Sayonara Jupiter (1984)

I love Arthur C. Clarke’s Odyssey quadrilogy, and the 2001 film was truly remarkable, so when I saw that this Japanese film was intentionally made to somewhat mimic the 2010 sequel, I couldn’t resist.  Perhaps that was a mistake….

It’s hard to say whether this was a “bad” film or not.  It is what it is:  a cheesy Sci Fi B-movie.  There is a play (i.e. twist) on almost every convention in Clarke’s 2010 book sequel (not to mention on the poor film version of 2010, which I’ve seen but didn’t bother writing about on this blog….).

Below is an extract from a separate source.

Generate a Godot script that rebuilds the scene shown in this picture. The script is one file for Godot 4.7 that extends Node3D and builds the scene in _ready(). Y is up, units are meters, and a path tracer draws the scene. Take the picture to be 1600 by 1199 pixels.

In Sayonara Jupiter, there was  a very unexpected sex scene in which Eiji and Maria float naked through space (on tables covered with black sheets that you can see, of course), which turned out to be a very long and floaty sequence.   Matter of fact, there were quite a few scenes that were too long and should have been eliminated or reduced.  Barbarella came to mind during this long, drawn out sequence of floating, naked bodies (for the naked bodies part, not the long, drawn out part).

The narrative action throughout didn’t always answer logical questions about how we got from A to B, etc.  And, it wasn’t necessarily a low-budget film because of the elaborate sets, models, explosions, etc. So one has to wonder about a lot of things, like why did they waste time on certain scenes and not tie up narrative loopholes that they otherwise could have covered, etc.  But, it’s a B-movie.

And the addition of the hippy singer (Peter), his dolphin named Jupiter, and his cult group of rainbow-painted & overly tanned followers added a bizarre twist (on the space theme), especially when there were moments of folkish kumbaya pastoral montage, very much like music videos you would expect from John Denver, only sung in Japanese. 

I suppose what this film was trying to convey was that humans need to do whatever it takes to survive, and if that means blowing up Jupiter to either provide energy to the outer colonies, or to throw a black hole off course, then we will do what we have to do.  And, of course, Peter’s resistance movement created a nice counterpart to the domination of space theme.  Peter’s Jupiter Church wanted to preserve the natural state of Jupiter (the planet, not the dolphin), and so acted as a Greenpeace-in-Space, trying to sabotage Eiji’s plans to blow up Jupiter and turn it into a sun (this is one of the twists to the 2010plot, where it was the Monoliths who managed to turn Jupiter into another sun).  But, it turns out, the blowing up of Jupiter plan had an emergency use: to save the entire solar system from the growing black hole.  So all’s well that ends well.

Despite the constant, silly, B-movie moments and a mixture of Japanese, English, French, and German language, this film was probably worth the time just to say I watched it. Though I doubt there’s much to be extracted in the ‘profound’ department on this one.